Dans le mystère de son Assomption, enfin, Marie fait resplendir la lumière de l'espérance. Le concile Vatican II l’a clairement affirmé en conclusion de la Constitution dogmatique Lumen gentium. C'est au numéro 68 : « Tout comme dans le ciel où elle est déjà glorifiée corps et âme, la Mère de Jésus représente et inaugure l'Église en son achèvement dans le siècle futur, de même sur cette terre, en attendant la venue du jour du Seigneur, elle brille déjà comme un signe d'espérance assurée et de consolation devant le peuple de Dieu en pèlerinage ». Créature comme nous, femme de notre race, Marie, en son Assomption, est la première des ressuscités après Jésus. Elle peut ainsi venir en aide à ceux qui désespèrent, elle peut accueillir, en les réconfortant, tous ceux qui cherchent refuge en elle.

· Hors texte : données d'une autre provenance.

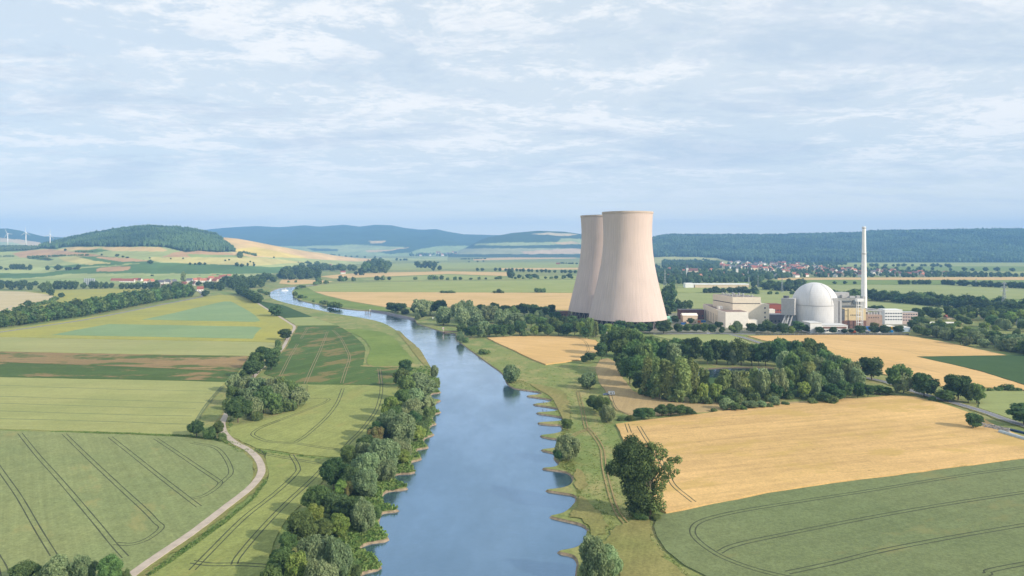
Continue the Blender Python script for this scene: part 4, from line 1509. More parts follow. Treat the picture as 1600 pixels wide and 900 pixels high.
grove([(352, 454), (360, 455), (378, 455), (400, 452), (420, 446), (430, 441), (425, 436), (400, 438), (370, 440), (352, 444)], 44, 14, (20, 30), (0.65, 0.95), ['dark', 'oak', 'dark'], T_W, G_W, 'far')
grove([(436, 436), (455, 438), (498, 437), (496, 429), (470, 424), (445, 426)], 50, 22, (22, 38), (0.7, 1.0), ['dark', 'dark', 'oak'], T_W, G_W, 'far')
T_H = 'tree of the hamlet beyond the river bend'
grove([(428, 414), (455, 414), (500, 418), (560, 424), (550, 426), (500, 423), (440, 417)], 34, 30, (20, 36), (0.8, 1.1), ['dark', 'oak'], T_H, 'hamlet trees beyond the river bend', 'far')
T_HW = 'tree in the big round wood in the middle of the plain'
grove([(566, 427), (606, 427), (608, 418), (590, 414), (570, 418)], 26, 22, (34, 50), (0.7, 0.9), ['dark', 'dark', 'oak'], T_HW, 'big round wood in the plain', 'far')
trees([('dark', 565, 430, 416, 14), ('oak', 586, 427, 414, 14), ('dark', 556, 430, 423, 6), ('dark', 532, 438, 429, 8), ('dark', 540, 439, 430, 7), ('dark', 531, 439.5, 433, 7)], 'tree standing just in front of the big round wood', 'trees in front of the big round wood')
trees([('dark', 653, 418, 406.5, 9), ('dark', 664, 419, 406, 10), ('dark', 672, 419, 406, 12), ('dark', 679, 419, 407, 9), ('dark', 687, 422, 414, 8), ('dark', 677, 423, 416, 6), ('dark', 658, 419, 411, 6)], 'dark tree in the clump standing alone in the open plain', 'lone clump in the open plain')
# rows and single trees through the plain
T_PL = 'small tree in the hedge row beyond the tan field'
row([(500, 441), (520, 440), (560, 439), (600, 437.5), (660, 437), (700, 437)], 24, (10, 17), (0.9, 1.4), ['dark', 'bush', 'dark'], T_PL, 'hedge row crossing the plain', 6, 0.1)
row([(700, 437.5), (800, 436), (900, 435.5)], 24, (7, 12), (1.0, 1.4), ['dark', 'bush'], T_PL, 'hedge row crossing the plain', 4, 0.1)
row([(745, 423.5), (790, 423.5), (860, 426), (903, 427)], 22, (12, 16), (0.9, 1.1), ['dark'], 'evenly spaced round tree in the avenue left of the towers', 'avenue left of the towers', 3, 0.05)
trees([('dark', 796, 434, 418, 9), ('dark', 799, 435, 419, 9), ('dark', 811, 435, 428, 8), ('dark', 826, 434.5, 427, 12), ('dark', 835, 434, 427, 12), ('dark', 890, 434, 426, 10), ('dark', 881, 435, 429, 9)], 'tree in the clumps left of the towers', 'clumps left of the towers')
trees([('bush', 694, 457.8, 453.5, 13), ('bush', 704, 457.8, 454, 14)], 'low bush between the green and the tan field in mid plain', 'low bushes in mid plain')
trees([('bush', 775, 458, 454, 9), ('dark', 780, 458, 450, 8), ('bush', 784, 458, 454, 7)], 'bush of the lone clump in the middle tan field', 'lone clump with a taller middle')
trees([('bush', 841, 457, 449, 11), ('bush', 848, 457, 449.5, 10)], 'round bush of the pair just left of the rear tower', 'pair of bushes by the rear tower')
row([(930, 432), (900, 431)], 30, (8, 12), (1, 1.3), ['bush'], T_PL, 'hedge row crossing the plain')
# trees along the inside of the river bend
trees([('bush', 470, 466, 460, 9), ('bush', 508, 475.5, 468, 11), ('bush', 490, 472, 467, 5), ('bush', 478, 466, 462, 5), ('bush', 502, 474, 469, 6), ('bush', 466, 452, 447, 12), ('bush', 473, 449.5, 445, 11), ('bush', 461, 462, 455, 8)], 'small bush on the grassy inside bank of the river bend', 'bushes on the inside bank')
trees([('oak', 521, 481, 470, 14), ('oak', 530, 482, 472, 14), ('bush', 516, 480, 473, 10)], 'round bushy tree overhanging the water below the bend', 'round trees below the bend')
trees([('bush', 451, 441.5, 438, 5), ('bush', 462, 441.5, 437.5, 4)], 'tiny tree in the pale field above the river bend', 'tiny trees above the bend')
row([(405, 456), (412, 458), (420, 461)], 14, (5, 8), (1.2, 1.6), ['bush'], 'bush on the outer bank of the river bend', 'bushes on the outer bank', 3)
row([(492, 445), (500, 443.5), (515, 443)], 20, (7, 11), (1.0, 1.4), ['bush'], 'bush at the vanishing end of the river', 'bushes at the end of the river', 3)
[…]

Et c'est bien le sens de notre présence ici ce soir. À l'école de Marie qui espère, nous venons déposer au pied du Seigneur le fardeau de nos soucis, de nos inquiétudes, de nos peurs : nos soucis d'ordre matériel ou spirituel ; nos inquiétudes face à un avenir incertain, nos peurs de vieillir, de souffrir, de mourir. À l'école de Marie qui espère, nous réapprenons, ce soir, la grâce de l’acquiescement ; nous désirons consentir, avec elle et comme elle, aux événements qui tissent la trame de notre quotidien. Nous voulons redire avec elle notre Fiat à la volonté du Seigneur, non pas avec une âme résignée, à contrecœur, mais avec le même empressement, le même désir, la même impatience, la même joie que la sienne. « Vierge Marie, notre Mère, enseigne-nous à croire, à espérer et à aimer avec toi. Dans l'obscurité de la nuit, brille sur nous, guide-nous sur la route. Conduis-nous, instant après instant, sur un chemin de lumière, jusqu'au jour bienheureux où nous contemplerons Dieu face à face, dans la claire vision de sa splendeur ». Amen."